The processions were slow and ceremonial. Very different from the noise and color of Indian festivals. I won’t pretend I found it exciting; I didn’t. But I could see that it meant something real to the people participating. It just wasn’t made for tourists.

Most young Spanish people I talked to identified as Catholic but said they don’t follow it strictly. More “spiritual than religious.” The older generation seemed more devout. What I found interesting is that Spain lets you officially identify as non-religious or atheist. In India, being without a religion isn’t really a formal category. It’s assumed you belong to something.

Someone asked me about Hinduism during the trip, and I was caught off guard. I couldn’t explain it clearly. That was a strange moment: to be asked about something I’ve lived inside my whole life and realize I’d never had to articulate it from the outside.
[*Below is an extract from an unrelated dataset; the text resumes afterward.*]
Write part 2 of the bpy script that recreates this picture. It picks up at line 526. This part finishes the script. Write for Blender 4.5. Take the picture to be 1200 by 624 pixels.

Food, Weather, and the Good Stuff

The weather was genuinely wonderful. Sunny, warm, but not humid. You could walk for hours and not break a sweat. After Mumbai, this felt like a gift.

Spanish food is good. I enjoyed it the first week. By the second week, I was eating Indian, Mexican, and Turkish. I don’t think that’s a knock on Spanish food. I think that’s just what happens when you eat the same cuisine every day.

The bread was excellent though. Really excellent. I liked the empanadas in particular.

One slightly mortifying moment: I was meeting a woman I’d known online for the first time in person. She just leaned forward slightly, expecting me to know what to do. In Spain, you greet with air kisses on both cheeks. I knew this in theory. In practice, I froze. Apparently everyone else is just born knowing this.

I did notice quite a few beggars at tourist spots, something I hadn’t seen in Japan at all. And older people generally seemed fit and independent, doing things themselves rather than relying on others. That was nice to see.


The Economy

Spain felt, to me, like a country in maintenance mode. Not declining, but not aggressively building either. What was built is well-maintained. Quality of life is high. But there’s a sense, especially among young people, that opportunities are limited. Finding a job is genuinely hard. It came up in conversations more than once.

I noticed EV adoption was still low. Lots of petrol cars on the road. A small thing, but it pointed to something about the pace of change.

If I had a remote job paying in US dollars or pounds, I’d genuinely consider living in Spain. The quality of life is real. The cost of living is manageable by international standards. But I wouldn’t move there to depend on the local economy.


Regrets and Small Observations

  • My biggest regret: I paid €160 for a day trip to Toledo and Segovia. I later found the same trip for €90. Do your research before booking anything.

  • Rooms have no fans, just air conditioning. That took some getting used to.

  • No jet sprays in bathrooms. I missed them. Japanese toilets feel like a distant dream.

  • Indians, as a group, are loud in public. I noticed this more traveling abroad than I ever did at home.

  • Sunglasses are not optional. Pack them.

  • No stray animals anywhere. No dogs, no cats, no crows circling overhead, no pigeons underfoot. Coming from India, where they’re just part of the background.

  • Spanish people are shorter than I expected compared to other Europeans. Next to Dutch or German or British people, the difference is noticeable.

  • I was surprised by how many people had heard of Mumbai. I expected blank looks. I got conversations instead.

  • South Asian tourists were rare. I could spot the occasional group from a distance.

  • At some point, I realized I could roughly identify where people were from just by hearing them speak. A few words and I’d think: French, German, Italian. I’m not sure when I developed that ear.


Coming Back

Two weeks isn’t enough to understand a country. I know that. These are surface-level observations from someone passing through. But travel has a way of showing you things about yourself that staying home doesn’t.

Spain made me think about trust, language, identity, belonging, and what quality of life actually means. It also made me appreciate things about India I’d stopped noticing: the festivals, the energy, the chaos that somehow works.

I’ll do Japan next. I should have written it down sooner, but better late than never.